まず、千里中央図書館で『大事典』を見ると、田宮虎彦の項は澁川が担当しており、そこで、戦後すぐに「桜井馨の援助を受け、文明社を興す」とあった。また、手元におあつらえ向きに筑摩現代文学大系64の『田宮虎彦・梅崎春生集』があったので、巻末の田宮の年譜を見てみると、昭和20年、35歳の項に「敗戦直後、雑誌『文明』の編集に当り、荒木巍、井上友一郎、新田潤、澁川驍の助力を受けた。」とある。これらの人は殆んど『日歴』の同人仲間である(井上のみ『人民文庫』の執筆グループの一人)。そして、昭和23年3月、『文明』を廃刊し、作家生活に入る、とあった。おそらく、文明社も同じ頃、閉社したものと思われる。

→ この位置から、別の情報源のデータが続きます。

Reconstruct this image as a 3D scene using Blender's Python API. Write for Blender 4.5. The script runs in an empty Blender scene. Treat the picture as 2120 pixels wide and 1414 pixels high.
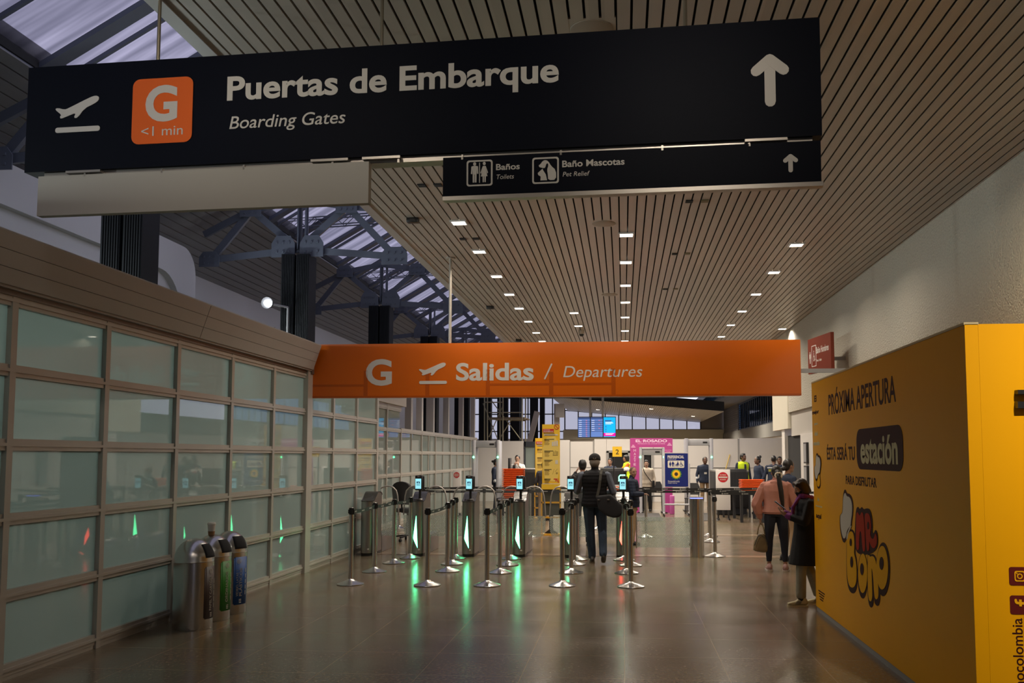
import bpy, bmesh, math, random
from mathutils import Vector, Matrix, Euler

# ------------------------------------------------------------------ camera, sky, exposure
random.seed(7)
S = bpy.context.scene
COL = S.collection
F_PX, PPX, PPY = 1900.0, 1131.0, 803.0          # focal length and principal point of the photograph
YAW, PIT, EYE = math.radians(4.78), math.radians(4.27), 1.7
cam = bpy.data.cameras.new('camera')
cam.sensor_width = 36.0
cam.lens = 36.0 * F_PX / 2120.0
cam.shift_x = -(PPX - 1060.0) / 2120.0
cam.shift_y = (PPY - 707.0) / 2120.0
cam.clip_start, cam.clip_end = 0.05, 400
co = bpy.data.objects.new('camera', cam)
co.location = (0, 0, EYE)
co.rotation_euler = (math.pi / 2 + PIT, 0, YAW)
COL.objects.link(co)
S.camera = co

W = bpy.data.worlds.new('overcast_sky')
S.world = W
W.use_nodes = True
wn = W.node_tree.nodes
wn['Background'].inputs[0].default_value = (0.68, 0.69, 0.88, 1)
wn['Background'].inputs[1].default_value = 1.75
S.view_settings.view_transform = 'Standard'
S.view_settings.look = 'None'
S.view_settings.gamma = 1.0
S.view_settings.use_curve_mapping = False
S.view_settings.exposure = 0.0
S.cycles.use_denoising = True
S.cycles.max_bounces = 10
S.cycles.diffuse_bounces = 4
S.cycles.glossy_bounces = 4
S.cycles.transmission_bounces = 8
S.cycles.transparent_max_bounces = 16
S.cycles.sample_clamp_indirect = 4.0
S.cycles.caustics_reflective = False
S.cycles.caustics_refractive = False

# ------------------------------------------------------------------ camera geometry helpers
_s, _c, _st, _ct = math.sin(YAW), math.cos(YAW), math.sin(PIT), math.cos(PIT)
FW, RT, UP = Vector((-_s * _ct, _c * _ct, _st)), Vector((_c, _s, 0)), Vector((_s * _st, -_c * _st, _ct))
ORG = Vector((0, 0, EYE))
def ray(px, py):
    return FW + RT * ((px - PPX) / F_PX) - UP * ((py - PPY) / F_PX)
def at_plane(px, py, o, n):
    d = ray(px, py)
    return ORG + d * ((o - ORG).dot(n) / d.dot(n))
def ground(px, py, z=0.0):
    return at_plane(px, py, Vector((0, 0, z)), Vector((0, 0, 1)))
def at_y(px, py, y):
    return at_plane(px, py, Vector((0, y, 0)), Vector((0, 1, 0)))
def at_x(px, py, x):
    return at_plane(px, py, Vector((x, 0, 0)), Vector((1, 0, 0)))

# ------------------------------------------------------------------ materials
MATS = {}
def principled(name):
    m = bpy.data.materials.new(name)
    m.use_nodes = True
    return m, m.node_tree.nodes, m.node_tree.links, m.node_tree.nodes['Principled BSDF']
def mat(name, col, rough=0.5, metal=0.0, emit=0.0, spec=0.5, coat=0.0, noise=0.0, scale=20.0, bump=0.0, ecol=None):
    """plain surface with a little procedural variation in colour, gloss and relief"""
    if name in MATS:
        return MATS[name]
    m, n, l, b = principled(name)
    b.inputs['Base Color'].default_value = (*col, 1)
    b.inputs['Roughness'].default_value = rough
    b.inputs['Metallic'].default_value = metal
    b.inputs['Specular IOR Level'].default_value = spec
    b.inputs['Coat Weight'].default_value = coat
    b.inputs['Coat Roughness'].default_value = 0.05
    if emit:
        b.inputs['Emission Color'].default_value = (*(ecol or col), 1)
        b.inputs['Emission Strength'].default_value = emit
    if noise or bump:
        tc = n.new('ShaderNodeTexCoord')
        t = n.new('ShaderNodeTexNoise')
        t.inputs['Scale'].default_value = scale
        t.inputs['Detail'].default_value = 3
        l.new(tc.outputs['Object'], t.inputs['Vector'])
        if noise:
            mx = n.new('ShaderNodeMix'); mx.data_type = 'RGBA'
            mx.inputs['A'].default_value = (*[max(0, c * (1 - noise)) for c in col], 1)
            mx.inputs['B'].default_value = (*[min(1, c * (1 + noise)) for c in col], 1)
            l.new(t.outputs['Fac'], mx.inputs['Factor'])
            l.new(mx.outputs['Result'], b.inputs['Base Color'])
        if bump:
            bp = n.new('ShaderNodeBump')
            bp.inputs['Strength'].default_value = bump
            bp.inputs['Distance'].default_value = 0.02
            l.new(t.outputs['Fac'], bp.inputs['Height'])
            l.new(bp.outputs['Normal'], b.inputs['Normal'])
    MATS[name] = m
    return m

def brushed(name, col, rough=0.32, sc=(260, 260, 1.5)):
    m, n, l, b = principled(name)
    b.inputs['Metallic'].default_value = 1.0
    tc = n.new('ShaderNodeTexCoord'); mp = n.new('ShaderNodeMapping')
    mp.inputs['Scale'].default_value = sc
    t = n.new('ShaderNodeTexNoise'); t.inputs['Scale'].default_value = 1.0; t.inputs['Detail'].default_value = 2
    l.new(tc.outputs['Object'], mp.inputs['Vector']); l.new(mp.outputs['Vector'], t.inputs['Vector'])
    mx = n.new('ShaderNodeMix'); mx.data_type = 'RGBA'
    mx.inputs['A'].default_value = (*[c * 0.94 for c in col], 1)
    mx.inputs['B'].default_value = (*[min(1, c * 1.05) for c in col], 1)
    l.new(t.outputs['Fac'], mx.inputs['Factor']); l.new(mx.outputs['Result'], b.inputs['Base Color'])
    mr = n.new('ShaderNodeMapRange'); mr.inputs['To Min'].default_value = rough - 0.03; mr.inputs['To Max'].default_value = rough + 0.04
    l.new(t.outputs['Fac'], mr.inputs['Value']); l.new(mr.outputs['Result'], b.inputs['Roughness'])
    MATS[name] = m
    return m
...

そこで『文明』はどんな雑誌だったのか、思いついて、これも手元にある『近代文学雑誌事典』をのぞいてみた。(けっこう、役に立つ本もそばにあるものです。)短い項目だが、「創刊・終刊……昭和21年2月−昭和23年3月」とあり、発行所は「中野区本町通六ノ一四 文明社」となっている。これは単行本出版の住所通りである。ただ、月刊だったのかどうか、計何冊出したのかの記述はない。(他の多くの雑誌には、記述があるのだが)A5判で100〜200頁位。解説によれば、「はじめ総合誌的な色彩もみられたが、漸次文芸誌としての性格を確立し、『小説は民の声である』との田宮の信念に基づき三回の小説特集号が編まれ……」と紹介されている。掲載作品の収穫として原民喜「冬日記」伊藤整「鳴海仙吉の朝」、それに新田潤「妻の行方」もここに載ったのだという。後半期には田宮を助けて小島輝正が編集にたずさわっている。